>> Begin Exercise inputs

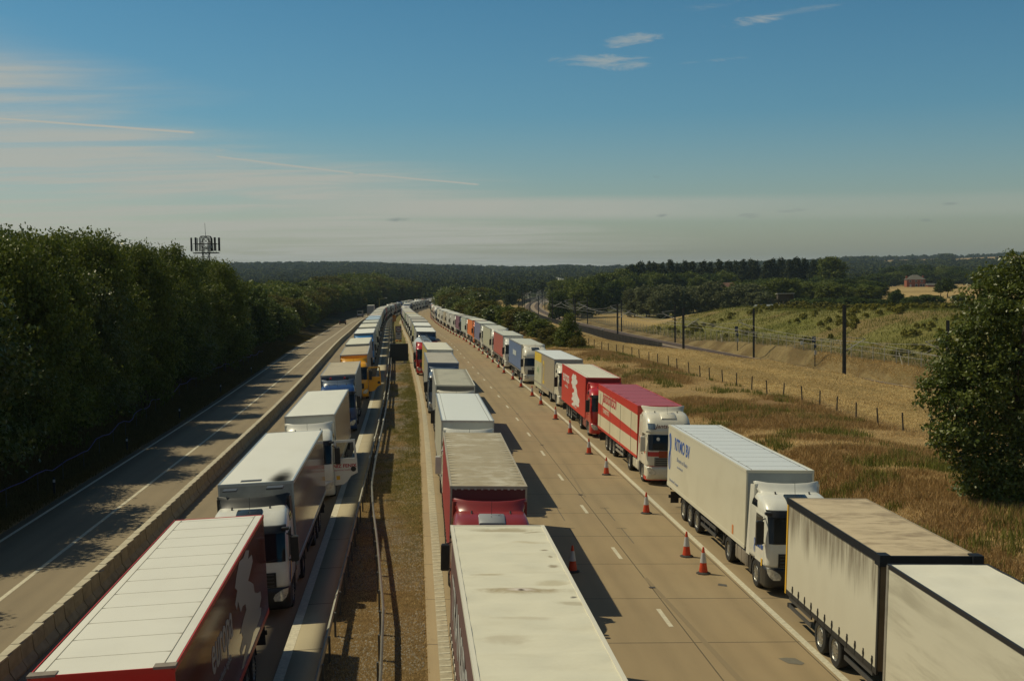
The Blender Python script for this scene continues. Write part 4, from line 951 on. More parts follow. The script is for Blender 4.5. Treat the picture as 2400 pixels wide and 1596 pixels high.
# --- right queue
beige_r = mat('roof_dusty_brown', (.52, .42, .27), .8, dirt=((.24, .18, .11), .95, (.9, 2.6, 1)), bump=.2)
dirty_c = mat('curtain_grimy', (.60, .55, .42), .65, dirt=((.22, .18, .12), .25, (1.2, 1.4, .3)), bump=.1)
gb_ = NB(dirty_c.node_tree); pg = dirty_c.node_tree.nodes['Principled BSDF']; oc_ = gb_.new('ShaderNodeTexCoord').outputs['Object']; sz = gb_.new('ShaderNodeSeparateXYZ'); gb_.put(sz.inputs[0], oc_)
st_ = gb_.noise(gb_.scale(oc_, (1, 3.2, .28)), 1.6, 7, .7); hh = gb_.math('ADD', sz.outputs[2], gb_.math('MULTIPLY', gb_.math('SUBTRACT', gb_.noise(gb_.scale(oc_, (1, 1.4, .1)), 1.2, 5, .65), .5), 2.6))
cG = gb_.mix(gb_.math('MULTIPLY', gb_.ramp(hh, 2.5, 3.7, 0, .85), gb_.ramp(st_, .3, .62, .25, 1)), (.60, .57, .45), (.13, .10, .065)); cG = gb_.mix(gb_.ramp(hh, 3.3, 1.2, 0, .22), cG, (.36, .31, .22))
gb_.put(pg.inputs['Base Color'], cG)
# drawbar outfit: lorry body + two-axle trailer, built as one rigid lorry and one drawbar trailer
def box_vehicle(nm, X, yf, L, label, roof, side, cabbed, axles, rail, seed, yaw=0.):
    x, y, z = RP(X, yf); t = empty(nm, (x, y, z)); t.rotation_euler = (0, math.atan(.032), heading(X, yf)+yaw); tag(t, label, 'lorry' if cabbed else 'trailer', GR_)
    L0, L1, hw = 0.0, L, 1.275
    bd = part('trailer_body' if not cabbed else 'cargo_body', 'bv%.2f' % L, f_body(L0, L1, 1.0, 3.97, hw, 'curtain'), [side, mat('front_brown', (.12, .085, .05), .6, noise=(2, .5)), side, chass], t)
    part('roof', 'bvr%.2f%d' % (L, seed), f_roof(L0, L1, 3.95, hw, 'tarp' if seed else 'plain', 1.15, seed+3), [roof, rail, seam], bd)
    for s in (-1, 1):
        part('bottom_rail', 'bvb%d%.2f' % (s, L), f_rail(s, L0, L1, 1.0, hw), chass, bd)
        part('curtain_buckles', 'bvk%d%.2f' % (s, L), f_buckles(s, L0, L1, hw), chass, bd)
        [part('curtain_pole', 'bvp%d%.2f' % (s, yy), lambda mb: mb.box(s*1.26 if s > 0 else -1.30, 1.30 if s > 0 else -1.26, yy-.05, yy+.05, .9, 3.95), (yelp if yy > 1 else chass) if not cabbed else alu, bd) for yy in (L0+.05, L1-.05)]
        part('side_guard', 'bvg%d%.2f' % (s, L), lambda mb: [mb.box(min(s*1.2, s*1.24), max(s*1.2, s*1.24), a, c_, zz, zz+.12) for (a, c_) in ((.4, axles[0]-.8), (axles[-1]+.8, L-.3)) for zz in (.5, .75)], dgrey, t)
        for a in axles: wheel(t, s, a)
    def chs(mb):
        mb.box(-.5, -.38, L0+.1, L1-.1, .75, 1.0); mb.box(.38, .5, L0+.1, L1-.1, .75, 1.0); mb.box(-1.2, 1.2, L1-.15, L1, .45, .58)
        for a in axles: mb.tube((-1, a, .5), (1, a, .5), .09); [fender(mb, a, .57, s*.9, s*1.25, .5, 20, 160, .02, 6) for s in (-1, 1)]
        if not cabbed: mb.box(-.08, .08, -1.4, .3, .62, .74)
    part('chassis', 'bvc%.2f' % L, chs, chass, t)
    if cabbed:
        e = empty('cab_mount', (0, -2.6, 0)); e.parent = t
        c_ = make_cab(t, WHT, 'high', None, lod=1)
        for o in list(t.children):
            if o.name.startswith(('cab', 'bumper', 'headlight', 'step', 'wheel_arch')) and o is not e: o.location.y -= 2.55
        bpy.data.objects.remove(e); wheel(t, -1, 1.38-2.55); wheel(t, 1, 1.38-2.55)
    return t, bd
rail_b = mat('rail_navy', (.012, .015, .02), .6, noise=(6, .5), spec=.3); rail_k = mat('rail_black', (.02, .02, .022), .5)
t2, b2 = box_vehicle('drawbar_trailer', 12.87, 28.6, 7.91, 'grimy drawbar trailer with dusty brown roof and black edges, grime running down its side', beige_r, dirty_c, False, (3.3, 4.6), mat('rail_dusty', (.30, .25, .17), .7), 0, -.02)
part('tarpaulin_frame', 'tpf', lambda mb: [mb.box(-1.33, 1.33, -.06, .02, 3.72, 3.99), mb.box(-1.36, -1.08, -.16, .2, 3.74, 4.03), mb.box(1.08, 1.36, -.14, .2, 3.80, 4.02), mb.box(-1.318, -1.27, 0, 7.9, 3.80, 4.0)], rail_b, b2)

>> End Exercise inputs
>> Begin Exercise inputs

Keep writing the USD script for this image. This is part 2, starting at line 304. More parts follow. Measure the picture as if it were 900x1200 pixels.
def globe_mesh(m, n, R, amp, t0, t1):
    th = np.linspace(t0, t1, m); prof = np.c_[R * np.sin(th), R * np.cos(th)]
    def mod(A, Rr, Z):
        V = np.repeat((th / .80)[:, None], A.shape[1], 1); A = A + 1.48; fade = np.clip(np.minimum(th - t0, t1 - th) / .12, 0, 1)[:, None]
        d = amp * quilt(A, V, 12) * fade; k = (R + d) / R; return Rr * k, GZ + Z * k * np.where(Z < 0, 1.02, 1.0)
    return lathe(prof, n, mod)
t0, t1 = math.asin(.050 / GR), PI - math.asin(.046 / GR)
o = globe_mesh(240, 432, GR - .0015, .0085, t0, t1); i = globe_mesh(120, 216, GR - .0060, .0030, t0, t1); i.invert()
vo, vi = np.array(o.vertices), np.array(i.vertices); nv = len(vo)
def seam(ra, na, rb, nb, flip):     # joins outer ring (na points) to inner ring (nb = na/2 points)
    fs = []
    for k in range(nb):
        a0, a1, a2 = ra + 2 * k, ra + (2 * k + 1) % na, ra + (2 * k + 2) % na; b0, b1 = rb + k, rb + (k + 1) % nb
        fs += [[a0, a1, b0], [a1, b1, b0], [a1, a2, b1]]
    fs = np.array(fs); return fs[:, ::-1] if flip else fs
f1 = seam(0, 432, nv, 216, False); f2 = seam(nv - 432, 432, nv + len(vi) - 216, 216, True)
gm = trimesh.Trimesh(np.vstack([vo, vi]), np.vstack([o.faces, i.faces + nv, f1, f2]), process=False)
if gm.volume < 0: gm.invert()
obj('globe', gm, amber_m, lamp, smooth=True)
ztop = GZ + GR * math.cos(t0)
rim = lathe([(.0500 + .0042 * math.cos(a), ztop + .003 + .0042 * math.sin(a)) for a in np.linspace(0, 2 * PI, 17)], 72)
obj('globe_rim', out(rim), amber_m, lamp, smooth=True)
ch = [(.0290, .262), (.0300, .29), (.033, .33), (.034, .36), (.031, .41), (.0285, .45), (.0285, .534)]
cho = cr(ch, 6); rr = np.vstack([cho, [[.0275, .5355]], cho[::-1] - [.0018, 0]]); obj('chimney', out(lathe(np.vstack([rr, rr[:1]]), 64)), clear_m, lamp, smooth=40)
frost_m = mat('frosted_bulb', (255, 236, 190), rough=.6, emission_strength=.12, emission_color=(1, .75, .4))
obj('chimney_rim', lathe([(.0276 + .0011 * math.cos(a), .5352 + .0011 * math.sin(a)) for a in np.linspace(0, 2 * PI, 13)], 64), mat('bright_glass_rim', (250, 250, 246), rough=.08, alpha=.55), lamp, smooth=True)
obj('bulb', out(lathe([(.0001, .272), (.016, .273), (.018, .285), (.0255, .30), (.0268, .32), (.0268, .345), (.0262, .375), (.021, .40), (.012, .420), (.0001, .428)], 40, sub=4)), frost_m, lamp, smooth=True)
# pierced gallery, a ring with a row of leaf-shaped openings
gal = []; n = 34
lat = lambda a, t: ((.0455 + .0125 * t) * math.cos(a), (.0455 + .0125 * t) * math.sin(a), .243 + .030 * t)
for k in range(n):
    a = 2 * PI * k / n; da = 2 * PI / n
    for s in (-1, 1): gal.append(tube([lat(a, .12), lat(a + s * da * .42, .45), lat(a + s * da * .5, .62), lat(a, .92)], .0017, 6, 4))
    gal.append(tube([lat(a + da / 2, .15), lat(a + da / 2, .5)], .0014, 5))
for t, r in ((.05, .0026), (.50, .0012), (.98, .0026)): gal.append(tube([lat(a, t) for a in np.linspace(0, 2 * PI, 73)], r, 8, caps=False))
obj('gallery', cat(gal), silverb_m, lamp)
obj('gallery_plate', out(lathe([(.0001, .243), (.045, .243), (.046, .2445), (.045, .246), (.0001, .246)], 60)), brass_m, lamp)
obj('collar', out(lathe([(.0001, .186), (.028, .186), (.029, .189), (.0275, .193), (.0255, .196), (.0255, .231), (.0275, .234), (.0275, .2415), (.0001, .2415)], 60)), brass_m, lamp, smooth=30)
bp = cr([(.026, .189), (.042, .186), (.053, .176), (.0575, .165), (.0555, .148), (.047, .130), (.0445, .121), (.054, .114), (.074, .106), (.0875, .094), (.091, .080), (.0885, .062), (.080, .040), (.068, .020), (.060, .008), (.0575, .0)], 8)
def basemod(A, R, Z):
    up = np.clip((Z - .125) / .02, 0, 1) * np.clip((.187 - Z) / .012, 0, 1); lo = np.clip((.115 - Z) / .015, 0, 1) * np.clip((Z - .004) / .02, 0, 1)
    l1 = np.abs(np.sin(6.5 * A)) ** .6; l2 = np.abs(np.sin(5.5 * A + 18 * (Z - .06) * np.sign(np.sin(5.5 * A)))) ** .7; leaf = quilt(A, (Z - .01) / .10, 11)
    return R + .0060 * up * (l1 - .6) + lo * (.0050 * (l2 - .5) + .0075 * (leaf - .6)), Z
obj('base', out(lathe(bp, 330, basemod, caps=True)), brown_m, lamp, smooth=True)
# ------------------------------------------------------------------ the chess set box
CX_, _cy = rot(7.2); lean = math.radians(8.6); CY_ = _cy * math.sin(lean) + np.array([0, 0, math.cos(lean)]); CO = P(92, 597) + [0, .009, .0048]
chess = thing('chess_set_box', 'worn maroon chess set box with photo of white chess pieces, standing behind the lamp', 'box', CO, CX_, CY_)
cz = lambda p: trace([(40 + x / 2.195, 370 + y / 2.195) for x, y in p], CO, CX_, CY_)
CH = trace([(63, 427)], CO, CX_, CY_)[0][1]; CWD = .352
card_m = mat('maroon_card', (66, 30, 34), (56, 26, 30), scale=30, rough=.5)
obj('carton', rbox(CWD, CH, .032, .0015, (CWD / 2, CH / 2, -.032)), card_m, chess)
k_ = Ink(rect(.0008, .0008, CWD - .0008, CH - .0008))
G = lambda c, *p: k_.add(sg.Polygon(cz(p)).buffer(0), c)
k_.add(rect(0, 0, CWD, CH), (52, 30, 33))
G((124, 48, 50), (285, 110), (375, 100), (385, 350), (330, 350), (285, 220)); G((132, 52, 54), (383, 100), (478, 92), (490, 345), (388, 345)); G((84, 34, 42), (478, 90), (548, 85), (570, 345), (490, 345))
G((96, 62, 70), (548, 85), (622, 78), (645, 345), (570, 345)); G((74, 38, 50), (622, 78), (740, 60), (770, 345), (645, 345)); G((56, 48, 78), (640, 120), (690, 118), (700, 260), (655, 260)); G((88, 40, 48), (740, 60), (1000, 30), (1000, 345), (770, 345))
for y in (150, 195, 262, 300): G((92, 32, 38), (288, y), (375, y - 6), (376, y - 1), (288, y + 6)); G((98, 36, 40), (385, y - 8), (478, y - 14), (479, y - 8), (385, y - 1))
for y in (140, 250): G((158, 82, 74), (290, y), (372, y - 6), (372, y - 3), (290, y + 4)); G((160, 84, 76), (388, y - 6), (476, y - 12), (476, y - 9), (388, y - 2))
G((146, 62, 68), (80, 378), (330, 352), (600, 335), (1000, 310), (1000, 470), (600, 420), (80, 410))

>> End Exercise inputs

Copy every line of the listing where the word "follow" appears.

The Blender Python script for this scene continues. Write part 4, from line 951 on. More parts follow. The script is for Blender 4.5. Treat the picture as 2400 pixels wide and 1596 pixels high.
Keep writing the USD script for this image. This is part 2, starting at line 304. More parts follow. Measure the picture as if it were 900x1200 pixels.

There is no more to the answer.